BALLET2000 n°74
International Dance Magazine

Oriental dance has the place of honour

Leila Haddad is a pioneer. Like Isadora Duncan who extols free dance or Argentina who introduces flamenco on stage, Leila Haddad wants to get Oriental dance out of family celebrations and "cabarets where it was losing its soul" to impose it on theatre stages. A struggle that starts with a change of terminology to which corresponds a change of mentality. It is no more about what used to be called with much ignorance and some contempt "belly dance", but on the contrary the recovery and the evolution of a thousand-year-old art, heir to the Egyptian or Mesopotamian sacred dances, to impose it while avoiding ethno-dance and lend it its credibility. The choreographer of Tunisian origin has developed a technique and works everywhere, training dancers and creating shows.

Zikrayat, choreography for nine female dancers and one male dancer, is a self-evident demonstration that Oriental dance is an art in its own right, much beyond the folklore in which it remained confined for so long. To Oum Kalsoum’s voice and a music close to trance, Haddad builds a long danced poem in homage to the song diva.

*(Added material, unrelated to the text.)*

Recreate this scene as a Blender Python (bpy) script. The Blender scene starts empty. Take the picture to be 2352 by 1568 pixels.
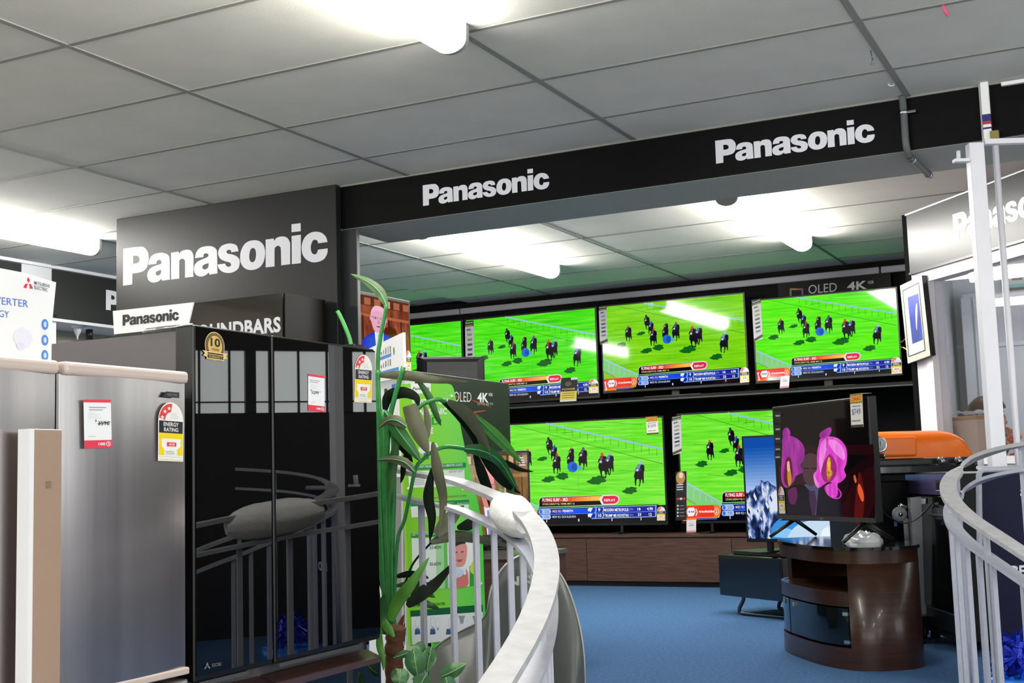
import bpy, bmesh, math, random
import numpy as np
from mathutils import Vector, Matrix
from mathutils.geometry import tessellate_polygon
random.seed(7)
V = Vector
scene = bpy.context.scene
COL = scene.collection
# ---------------------------------------------------------------- camera
F_PX, PITCH, ROLL, YAW, IW, IH = 2859.8, .1068, .0308, .4658, 2352, 1568
_cx, _sx, _cy, _sy, _cz, _sz = (math.cos(PITCH), math.sin(PITCH), math.cos(ROLL), math.sin(ROLL), math.cos(YAW), math.sin(YAW))
RM = Matrix(((_cz, -_sz, 0), (_sz, _cz, 0), (0, 0, 1))) @ Matrix(((1, 0, 0), (0, _cx, -_sx), (0, _sx, _cx))) @ Matrix(((_cy, 0, _sy), (0, 1, 0), (-_sy, 0, _cy)))
cam_data = bpy.data.cameras.new('camera')
cam_data.sensor_width = 36
cam_data.lens = F_PX / IW * 36
cam_data.clip_start = .02
cam = bpy.data.objects.new('camera', cam_data)
COL.objects.link(cam)
_r, _f, _u = RM.col[0], RM.col[1], RM.col[2]
cam.matrix_world = Matrix(((_r[0], _u[0], -_f[0], 0), (_r[1], _u[1], -_f[1], 0), (_r[2], _u[2], -_f[2], 0), (0, 0, 0, 1)))
scene.camera = cam
CF = V(_f); CR = V(_r); CU = V(_u)

def ray(u, v):
    return RM @ V(((u - IW / 2) / F_PX, 1, (IH / 2 - v) / F_PX))
def pt(u, v, t):                       # the point seen at (u, v) at forward distance t
    return ray(u, v) * t
def on(u, v, P0, N):                   # the point seen at (u, v) on a plane
    d = ray(u, v)
    return d * (P0.dot(N) / d.dot(N))
def onx(u, v, x): return on(u, v, V((x, 0, 0)), V((1, 0, 0)))
def ony(u, v, y): return on(u, v, V((0, y, 0)), V((0, 1, 0)))
def onz(u, v, z): return on(u, v, V((0, 0, z)), V((0, 0, 1)))

ZF, ZL, ZC, ZR = -.86, -1.43, 1.4956, 1.471     # shop floor, lower floor, front ceiling, rear ceiling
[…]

With Zikrayat, the name of a poem written for Oum Kalsoum, Haddad succeeds in creating a dreamlike atmosphere sometimes close to ecstasy, where the sparkling colours of the costumes, the intoxicating music and the serpentine movement answer each other mysteriously as in secret correspondences. It is a pleasure to the eyes and ears, a bath of vitality. The audience was not mistaken by giving her an ovation.